When I think about it, the only thing I am at all passionate about it to do God's work and to do it whole heartedly. Whatever the Universe decides that it is. Perhaps that is what I am doing. But it sure gets boring!

Wednesday, January 6, 2010

Vital

There are some things that this over emotional mother has learned I can't function well without.
#1- Coffee The best legal over the counter drug that comes to me hot, sweet and creamy. In New England, there is no other way to wake up early in the morning and work when the weather is 0 degrees and the landscape is barren and gray. (Missing our North Carolina days now). It also helps me navigate the rocky mountains of my ever gushing emotions by never letting them get to the surface.

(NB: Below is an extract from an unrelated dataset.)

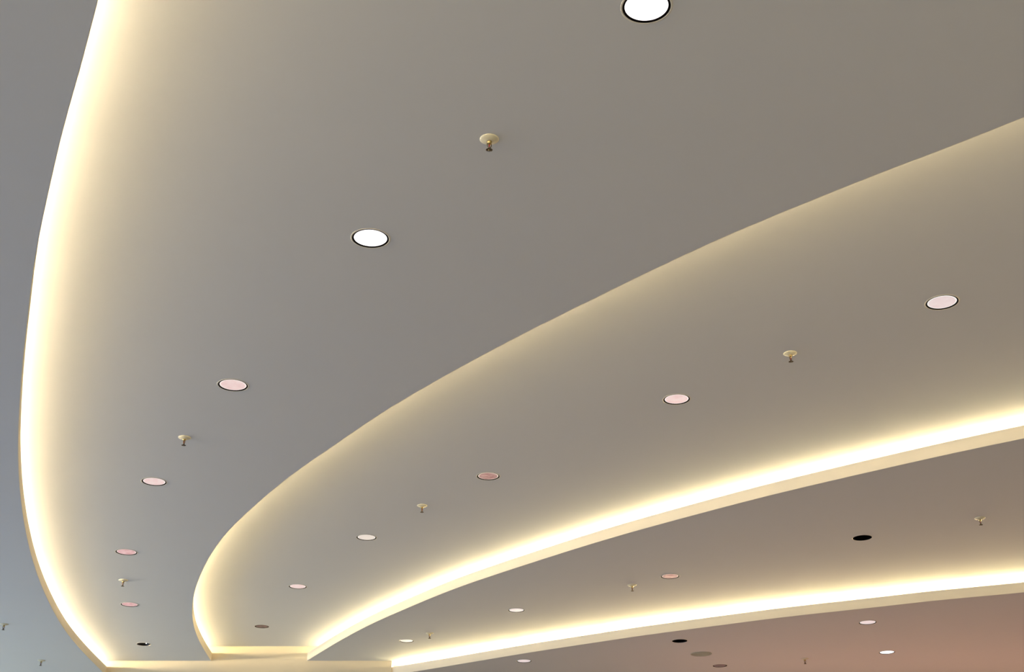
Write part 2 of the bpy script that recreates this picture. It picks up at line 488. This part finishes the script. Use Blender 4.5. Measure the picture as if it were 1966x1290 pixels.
for L, x, y, d, kind, lab in LIGHTS:
    p = at(x, y, PL[L][0]); R = d/2
    t = thing('downlight', lab, 'downlight', (p[0], p[1], PL[L][1]), G_DL)
    part('trim_ring', M_TRIM, TRIM, t, R)
    if kind in ('open', 'dark'):
        part('reflector', M_REFL, REFL if kind == 'open' else BLACK, t, R)
        if kind == 'open':
            part('lamp', M_LAMP, CHROME, t, R)
            bm = bmesh.new(); bmesh.ops.create_icosphere(bm, subdivisions=2, radius=0.008)
            bmesh.ops.translate(bm, verts=bm.verts, vec=(0.022, 0.030, 0.020))
            g = link('glint_bead', bm_mesh('glint_bead', bm), GLINT, t)
            g['label'] = 'tiny bright glint of the lamp'
    else:
        part('baffle', M_BAF, BLACK, t, R)
        part('lens', M_LENS, kind, t, R)
        part('housing', M_HOUS, HOUSE, t, R)

# ------------------------------------------------------------------ sprinkler heads
M_ESC = lathe_mesh('escutcheon', [(0.0515, 0.0), (0.0515, -0.002), (0.046, -0.0055), (0.032, -0.0095), (0.018, -0.0135), (0.0125, -0.0145), (0.0, -0.0145), (0.0, 0.0)], 48)
M_NECK = lathe_mesh('neck', [(0.0, -0.012), (0.0135, -0.012), (0.0135, -0.021), (0.0105, -0.023), (0.0105, -0.029), (0.0, -0.029)], 24)
M_BULB = lathe_mesh('glass_bulb', [(0.0, -0.028), (0.0022, -0.030), (0.0034, -0.036), (0.0034, -0.042), (0.002, -0.048), (0.0, -0.049)], 16)
M_BOSS = lathe_mesh('boss', [(0.0, -0.048), (0.004, -0.048), (0.006, -0.055), (0.006, -0.060), (0.003, -0.068), (0.0, -0.068)], 16)
bm = bmesh.new()
for s in (-1, 1):
    bar(bm, (s*0.0105, 0, -0.024), (s*0.0115, 0, -0.036), 0.0024)
    bar(bm, (s*0.0115, 0, -0.036), (s*0.0085, 0, -0.047), 0.0024)
    bar(bm, (s*0.0085, 0, -0.047), (s*0.002, 0, -0.054), 0.0024)
M_YOKE = bm_mesh('yoke', bm)
bm = bmesh.new()                                            # toothed deflector plate
N = 16; top = []; bot = []
for k in range(N*4):
    a = 2*math.pi*k/(N*4); r = 0.0185 if (k % 4) in (0, 1) else 0.0125
    zz = -0.0605 - (0.0025 if r > 0.015 else 0)
    top.append(bm.verts.new((r*math.cos(a), r*math.sin(a), zz+0.0009))); bot.append(bm.verts.new((r*math.cos(a), r*math.sin(a), zz-0.0009)))
ct = bm.verts.new((0, 0, -0.0585)); cb = bm.verts.new((0, 0, -0.0615))
for k in range(N*4):
    j = (k+1) % (N*4)
    bm.faces.new((top[k], top[j], ct)); bm.faces.new((bot[j], bot[k], cb)); bm.faces.new((top[k], bot[k], bot[j], top[j]))
M_DEF = bm_mesh('deflector', bm)
for m in (M_ESC, M_NECK, M_BULB, M_BOSS):
    for p in m.polygons: p.use_smooth = True
for L, x, y, rz, lab in SPRINKLERS:
    p = at(x, y, PL[L][0])
    t = thing('sprinkler_head', lab, 'sprinkler', (p[0], p[1], PL[L][1]), 'sprinkler heads hanging from the ceiling', rz)
    t.scale = (1, 1, 1.12)
    part('escutcheon', M_ESC, CREAM, t, 1.0)
    part('neck', M_NECK, BRASS, t, 1.0)
    part('yoke', M_YOKE, DBRASS, t, 1.0)
    part('glass_bulb', M_BULB, RED, t, 1.0)
    part('boss', M_BOSS, DBRASS, t, 1.0)
    part('deflector', M_DEF, DBRASS, t, 1.0)

# ------------------------------------------------------------------ speaker grille
t = thing('ceiling_speaker', 'round greyish flush speaker grille between two dark downlights at the bottom', 'speaker', (sp_c[0], sp_c[1], ZA), 'ceiling speaker')
del t['group']
R = SPEAKER[3]/2
link('rim', lathe_mesh('rim', [(R, 0.0), (R, -0.004), (R*0.97, -0.006), (R*0.93, -0.004), (R*0.93, 0.0)], 56, True), GRILLE, t, True)
link('back_can', lathe_mesh('back_can', [(R*0.88, 0.0), (R*0.88, 0.06), (0, 0.06), (0, 0.062), (R*0.895, 0.062), (R*0.895, 0.0)], 40), GRILLE_D, t)
for k in range(6):                                          # concentric grille rings
    r1 = R*(0.92-0.15*k); r0 = r1 - R*0.115
    link('grille_ring', lathe_mesh('grille_ring', [(r0, -0.001), (r0, -0.003), (r1, -0.003), (r1, -0.001)], 48, True), GRILLE, t)
bm = bmesh.new()
for a in (0, math.pi/2): bar(bm, (R*.93*math.cos(a), R*.93*math.sin(a), 0.0005), (-R*.93*math.cos(a), -R*.93*math.sin(a), 0.0005), 0.0012, 6)
link('grille_bridge', bm_mesh('grille_bridge', bm), GRILLE, t)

Thoughts are racing and there is no time to get carried away with feelings when there is work to be done.
#2- Chocolate- Nothing is as grounding and soothing as chocolate. Good chocolate- well medium good chocolate. We can't quite afford that great stuff, even the good stuff is expensive. But when you think of the savings from skipping breakfast and lunch, it isn't a problem! The chocolate I am currently enjoying, thanks to friends and family, are Lindt Truffles. Not those fruit filled ones, those are for my daughter. The chocolate filled ones are my vice at the moment. How do they make that creamy yet unspreadable stuff in the centers? There is a variety pack that contains, white chocolate, milk chocolate, dark chocolate, very dark chocolate and chocolate with peanut butter. One for every mood! Heaven in a bag.
#3- The last thing on my list isn't a tangible object, but an experience I let myself have. A good cry. This doesn't have to be on a daily basis. However, I do notice that when life is full of, well, life, I get a back up of sorrow, sadness, grief, anger and helplessness (this girl knows her emotions). Once I let the gates open and the tears go, the waves flow through me and I can express all those painful emotions that I have been pushing around for a while. It is a selfish expression of my ego. Why me, why this, why that.....? It lets me give voice to the fears and anger of living a life without complete attachment to the things around me. After all, you can't take it with you and this form is only temporary.

Tuesday, January 5, 2010

5 months

Our newest baby is already 5 months old. She has a nice chubby physique, smiles with a dimple, rolls over from back to belly, can reach and grab onto things, and interacts with you. You have to be careful when you hold her because she wants whatever you have in your hands, which makes it very difficult to drink a glass of water while holding her.
It has been wonderful watching my husband fall in love with our baby. He loves all of our children, but when you stay home with an infant, you fall in love in a different way. Being home means you get to be present for all the little details of their growth and change. You start to understand what they want from the look in their eye or they noise they make. Getting to know someone that well, changes your perception on all your relationships. It somehow lets you give them more room to grow and more time to do it, because you really understand where they are and where they have come from. Well, it has for me and it seems to be the same for my husband as well.
Whatever the case, I am so grateful to see their love, their closeness and level of communication when no words are involved. It's the small things that make life worth living.